In the 60s when the January 15, 1966 coupists talked of corruption they mentioned ten percenters. Now corruption has increased exponentially from a few thousand naira to a few millions and now to trillions. It is a rapid growth both in terms of size and variety of storage ideas. They now store stolen loot in soakaway pits and farmlands, you would think they are planting cassava. Some even build houses just for warehousing the booty.

The reason we have never had a successful head count is padding. We enlist children that are in their mother’s stomach and people that are in the grave already. Now we have had to deal with the phenomenon of ghost workers, ghost pensioners, all of which make the payroll bloated because we have had to pad them with names that ought not to be there. The ghosts are the first to collect the money while the human beings die on the queue waiting for their money. Hold padding responsible.

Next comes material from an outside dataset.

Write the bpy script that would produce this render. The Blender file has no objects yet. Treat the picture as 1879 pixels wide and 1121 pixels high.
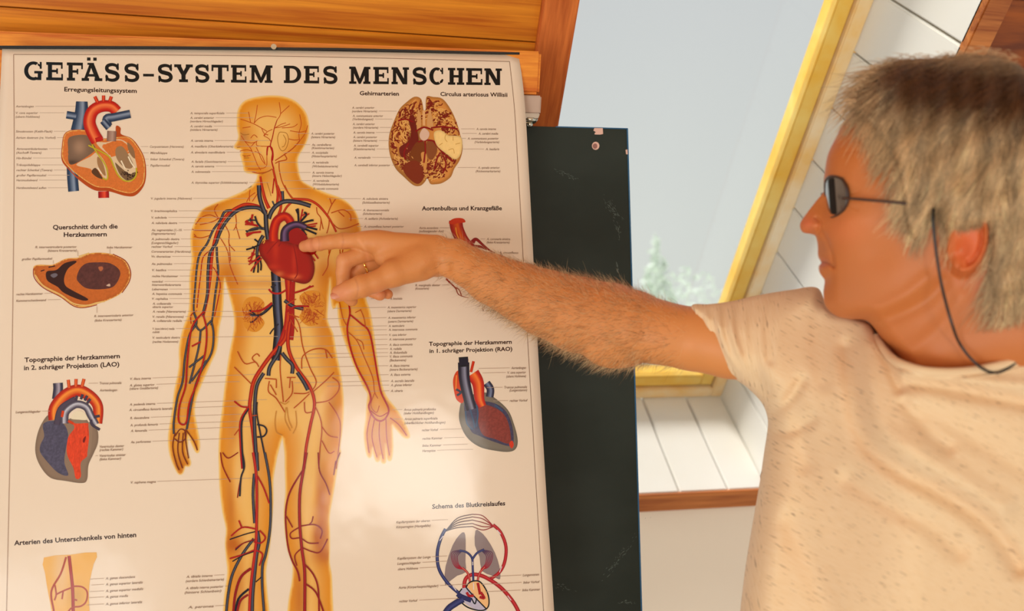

Our elections have been dogged by controversies, disputations and protests largely because of vote padding. There are two examples of legendary vote-padding I can remember. In the 1983 elections that the NPN won with a landslide, the NPN scored more votes than the number of registered voters in the Ife-Modakeke area and the UPN had to kick like a horse. That incident led to the famous Ife-Modakeke rift. Another example is the resounding padding that took place in Kogi State. It was the primary election of 1991 which was contested by Silas Daniyan and Mr. Achema. When the votes were counted Daniyan scored about 128,000 votes out of a total population of 60,000. Abracadabra, you would say.

The mad pursuit of extremes – extreme beauty, extreme wealth, extreme power, extreme pleasure – in the belief that big is best always comes with some consequences.

Mr. Dogara need not deny anything. He is in good company. That is precisely the way we have always lived. That is why this country is in this ugly shape. The pity of it is that the APC government that has anti-corruption as a core item in its agenda is holding meetings and trying to make it seem like a little disagreement within the APC family. But it is not. It is a national affair that no one should try to close without full disclosure which should come through an external investigation ordered by the Buhari government.

No one said that fighting corruption in Nigeria was going to be easy. But Buhari freely chose that path by putting it on the front burner. The real test of his resolve to fight corruption no matter whose ox is gored is here.The whistle blower is a patriot not a pariah. Don’t take his whistle away.